10. The apparatus of claim 1, wherein the second message comprises an information element (IE) comprising a power field and a time field, the power field to indicate a power source of the second wireless station, and the time field comprising the indication of the second time period.

11. The apparatus of claim 1 configured to cause the first wireless station to transmit the first message upon failure of an attempt to establish the session with the second wireless station.

12. The apparatus of claim 11, wherein the first message comprises an information element (IE) comprising an admission field configured to indicate whether or not an admission control procedure to establish the session is successful.

13. The apparatus of claim 1 configured to cause the first wireless station to attempt to establish the session with the second wireless station by performing an admission control procedure to determine if a link capacity of a wireless link between the first and second wireless stations is greater than a predefined threshold.

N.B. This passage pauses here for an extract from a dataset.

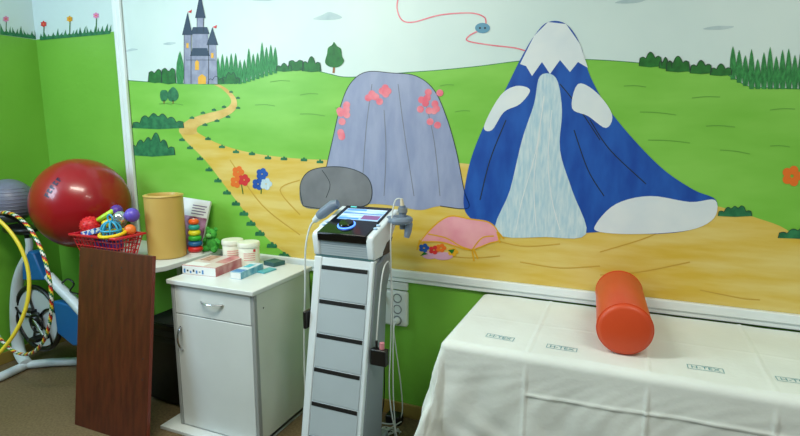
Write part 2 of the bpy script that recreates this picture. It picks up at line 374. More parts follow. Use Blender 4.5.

14. The apparatus of claim 1 configured to transmit to the second wireless station an acknowledge (Ack) message to confirm receipt of the second message.

15. The apparatus of claim 1, wherein the first and second messages comprise Peer-to-Peer (P2P) messages.

16. The apparatus of claim 15, wherein the first and second messages comprise an information request and an information response, an association request and an association response, or a re-association request and a re-association response.

17. The apparatus of claim 1 comprising a radio to transmit the first message, and to receive the second message.

18. The apparatus of claim 1 comprising one or more antennas, a memory and a processor.

19. A method to be performed at a first wireless station, the method comprising:

transmitting a first message to a second wireless station after establishing a Media Access Control (MAC) connection with the second wireless station, the first message comprising an indication of a first time period;

processing a second message from the second wireless station, the second message comprising an indication of a second time period;

determining a selected time period based on the first and second time periods; and

waiting for the selected time period prior to attempting to establish a session with the second wireless station.

20. The method of claim 19, wherein the first message comprises an information element (IE) comprising a power field and a time field, the power field to indicate a power source of the first wireless station, and the time field comprising the indication of the first time period.

21. A product including one or more tangible computer-readable non-transitory storage media comprising computer-executable instructions operable to, when executed by at least one computer processor, enable the at least one computer processor to implement operations at a first wireless station, the operations comprising:

transmitting a first message to a second wireless station after establishing a Media Access Control (MAC) connection with the second wireless station, the first message comprising an indication of a first time period;

processing a second message from the second wireless station, the second message comprising an indication of a second time period;

determining a selected time period based on the first and second time periods; and

waiting for the selected time period prior to attempting to establish a session with the second wireless station.

22. The product of claim 21, wherein the operations comprise determining the selected time period to include a longest period of the first and second time periods.

23. The product of claim 21, wherein the operations comprise determining the selected time period to include the second time period, if the first wireless station is powered by a mains power source.

24. The product of claim 21, wherein the first message comprises an information element (IE) comprising a power field and a time field, the power field to indicate a power source of the first wireless station, and the time field comprising the indication of the first time period.

25. The product of claim 21, wherein the operations comprise attempting to establish the session with the second wireless station by performing an admission control procedure to determine if a link capacity of a wireless link between the first and second wireless stations is greater than a predefined threshold.